Most people don’t realize there is a tremendous amount of risk in the locate industry, he stated. The goal is to educate and train everyone inovlved in excavation activities. Management and field staff need to understand the complex utility locates process from beginning to end to avoid consequences such as fines and jail time, he added.

“The course goes through what you need to know throughout the entire excavation process,” he said, adding this includes “where you are within the distribution network, what kind of locates you need to obtain and what to do with those locates, how to read those locates, how to respect the marks, how to interpret what has been given to you. If a locator gives you a piece of paper and says ‘you’re all clear, here’s your locate for your work area,’ do you know what to do with that piece of paper? How do I manage that paper? What is the risk that comes along with that paper?”

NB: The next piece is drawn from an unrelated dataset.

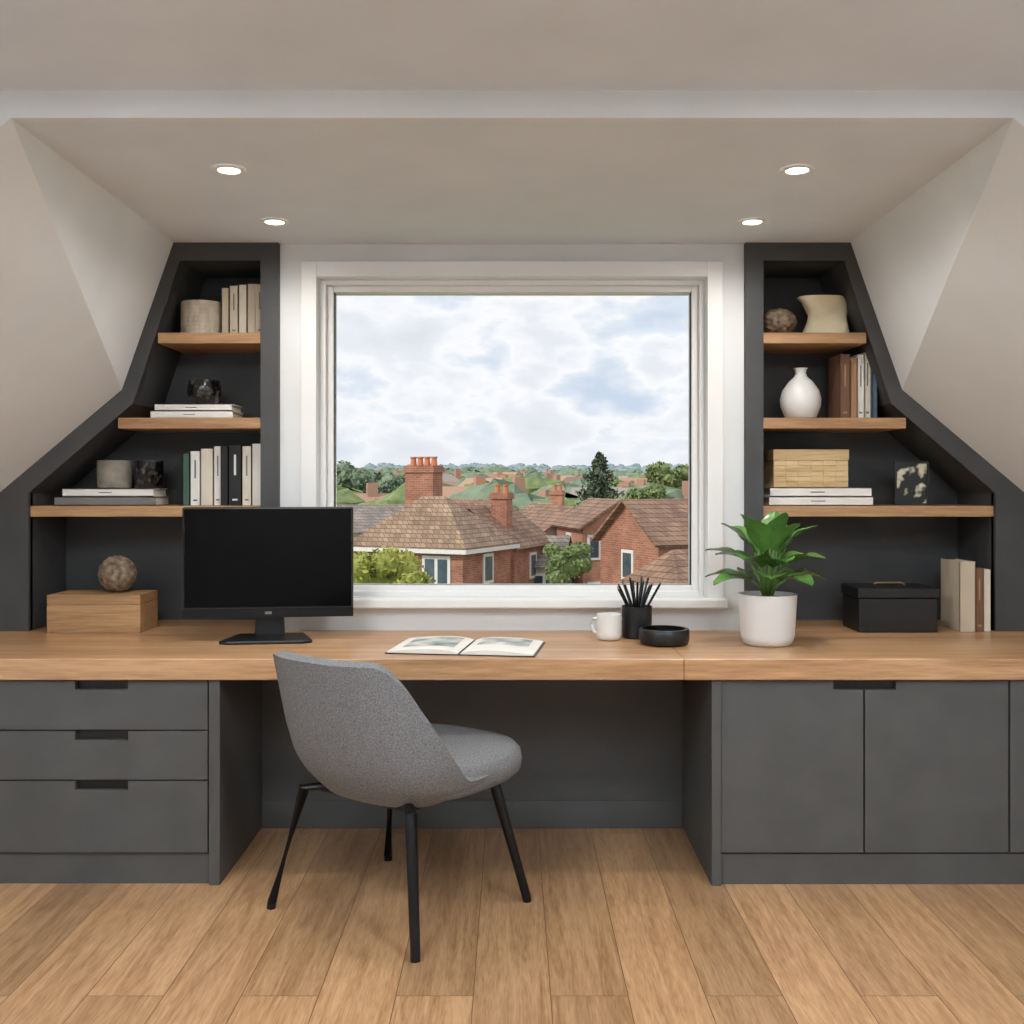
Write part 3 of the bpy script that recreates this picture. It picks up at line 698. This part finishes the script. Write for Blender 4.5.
def tree(name, x, y, top, rad, g, m, n=1800, ls=0.16, cone=False, squash=0.8):
    b = MB(name); r_ = random.Random(int(x*100)+int(y))
    cz = top-rad*squash
    b.tube([(x, y, g), (x, y, cz)], [0.22, 0.1], bark, 8)
    if not cone:
        blobs = [(Vector((x, y, cz)), rad*0.8)]
        for k in range(12):
            a = r_.uniform(0, 6.28); q = rad*0.6; u = r_.uniform(-0.7, 0.7)
            blobs.append((Vector((x+q*math.cos(a), y+q*math.sin(a), cz+u*rad*squash)), rad*r_.uniform(0.3, 0.45)))
        for c, r in blobs: b.sphere(c, r*0.86, m, 12, 8, sc=(1, 1, squash))
    for i in range(n):
        if cone:
            t = r_.random(); a = r_.uniform(0, 6.28); H = 5.0
            rr = rad*(t**0.7)*(0.7+0.3*math.sin(t*26+2*math.sin(a*2)))*r_.uniform(0.2, 1)
            p = Vector((x+rr*math.cos(a), y+rr*math.sin(a), top-H*t))
        else:
            c, r = r_.choice(blobs); d = Vector((r_.gauss(0, 1), r_.gauss(0, 1), r_.gauss(0, 1))).normalized()
            p = c+Vector((d.x, d.y, d.z*squash))*r*r_.uniform(0.8, 1.12)
        a1 = Vector((r_.uniform(-1, 1), r_.uniform(-1, 1), r_.uniform(-1, 1))).normalized()
        a2 = a1.cross(Vector((r_.uniform(-1, 1), r_.uniform(-1, 1), r_.uniform(-1, 1)))).normalized()
        s_ = ls*r_.uniform(0.6, 1.3)
        b.add([tuple(p-a1*s_), tuple(p+a2*s_*0.6), tuple(p+a1*s_), tuple(p-a2*s_*0.6)], [(0, 1, 2, 3)], m)
    b.done()
tree('tree', -5.1, 36, -0.95, 1.9, G, fy, 3000, 0.12)
tree('tree', -3.4, 33.5, -1.6, 0.9, G, fy, 2000, 0.1)
tree('tree', 2.2, 38.5, -1.05, 1.0, G, fg, 2200, 0.09)
tree('tree', 6.3, 72, 3.6, 2.6, -6, fd, 2600, 0.2, cone=True)
tree('tree', 16.5, 107, 3.6, 2.6, -6, fg, 1800, 0.3)
tree('tree', -17, 112, 3.6, 2.8, -6, ff, 1800, 0.3)
tree('tree', -14.2, 118, 3.0, 2.2, -6, ff, 1500, 0.3)
tree('tree', 12, 90, 1.2, 1.8, -6, fg, 1500, 0.28)
tree('tree', -20, 60, 1.0, 3.0, G, fg, 1800, 0.25)
tree('tree', 22, 62, 1.0, 3.0, G, fg, 1800, 0.25)
b = MB('ground')
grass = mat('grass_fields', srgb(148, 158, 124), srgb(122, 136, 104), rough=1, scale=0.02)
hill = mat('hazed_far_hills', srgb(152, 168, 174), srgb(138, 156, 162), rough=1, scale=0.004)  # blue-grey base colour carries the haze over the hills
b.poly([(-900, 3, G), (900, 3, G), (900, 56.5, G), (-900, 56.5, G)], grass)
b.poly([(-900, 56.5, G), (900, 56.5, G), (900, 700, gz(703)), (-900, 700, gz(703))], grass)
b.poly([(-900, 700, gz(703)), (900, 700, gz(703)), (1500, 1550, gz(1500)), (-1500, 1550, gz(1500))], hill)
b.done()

# ------------------------------------------------------------ world + sun
w = bpy.data.worlds.new('cloudy_sky'); scene.world = w; w.use_nodes = True; nt = w.node_tree; L = nt.links.new
bg = nt.nodes['Background']
tc = nt.nodes.new('ShaderNodeTexCoord'); mp = nt.nodes.new('ShaderNodeMapping'); mp.inputs['Scale'].default_value = (1, 1, 2.0); mp.inputs['Location'].default_value = (1.35, 0.2, 0.55)
L(tc.outputs['Generated'], mp.inputs['Vector'])
n = nt.nodes.new('ShaderNodeTexNoise'); n.inputs['Scale'].default_value = 10.0; n.inputs['Detail'].default_value = 7; n.inputs['Roughness'].default_value = 0.5; n.inputs['Distortion'].default_value = 0.0
L(mp.outputs[0], n.inputs['Vector'])
r = nt.nodes.new('ShaderNodeValToRGB'); cr = r.color_ramp
cr.elements[0].position = 0.34; cr.elements[0].color = srgb(200, 214, 232)
cr.elements[1].position = 0.68; cr.elements[1].color = srgb(220, 224, 231)
e = cr.elements.new(0.43); e.color = srgb(222, 230, 240)
e = cr.elements.new(0.49); e.color = srgb(246, 247, 250)
e = cr.elements.new(0.57); e.color = srgb(230, 234, 240)
L(n.outputs['Fac'], r.inputs[0])
sx = nt.nodes.new('ShaderNodeSeparateXYZ'); L(tc.outputs['Generated'], sx.inputs[0])
mr = nt.nodes.new('ShaderNodeMapRange'); mr.inputs['From Min'].default_value = 0.0; mr.inputs['From Max'].default_value = 0.07; mr.inputs['To Min'].default_value = 0.7; mr.inputs['To Max'].default_value = 0
L(sx.outputs['Z'], mr.inputs['Value'])
mx = nt.nodes.new('ShaderNodeMix'); mx.data_type = 'RGBA'; L(mr.outputs[0], mx.inputs['Factor']); L(r.outputs[0], mx.inputs['A']); mx.inputs['B'].default_value = srgb(230, 234, 239)
L(mx.outputs['Result'], bg.inputs['Color']); bg.inputs['Strength'].default_value = 1.06
s = bpy.data.lights.new('sun', 'SUN'); s.energy = 2.1; s.angle = math.radians(6); s.color = (1, 0.96, 0.9)
so = bpy.data.objects.new('sun', s); COL.objects.link(so)
so.rotation_euler = Vector((0.7, 0.45, -0.6)).to_track_quat('-Z', 'Y').to_euler()

# ------------------------------------------------------------ camera
c = bpy.data.cameras.new('camera'); c.sensor_width = 36; c.lens = 1045/1024*36; c.shift_y = -27/1024; c.clip_end = 4000
co = bpy.data.objects.new('camera', c); COL.objects.link(co); co.location = (0, -3.45, 1.32); co.rotation_euler = (math.pi/2, 0, 0)
scene.camera = co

There are a lot of different people involved in an excavation project and everyone has a role, Piraine pointed out. The key to reducing incidents is to make sure everyone’s role is clearly defined.

“The more people know, the less chance that there is going to be an incident or a damage or a strike,” he said.

Piraine has been an active member within the Ontario Regional Common Ground Alliance (ORCGA) since 2005 and co-author of the ORCGA Damage Prevention Technician (DPT) Training Manual and former DPT course trainer.

The 2017 data from the Damage Information Reporting Tool (DIRT) issued by the ORGCA shows there were 5,149 strikes in Ontario.

“Sixty-two per cent of those had locates,” said Piraine. “Why did that 62 per cent still have damage? Because they didn’t know before they dug, they didn’t know how to interpret the marks, they didn’t know how to respect the marks, they didn’t know how to read the paperwork. My course is targeted to educate that 62 per cent.”

Since many companies cannot afford to have their staff sit in a classroom for hours instead of being on the jobsite, Piraine has made the program available online. It is anticipated to be released this summer.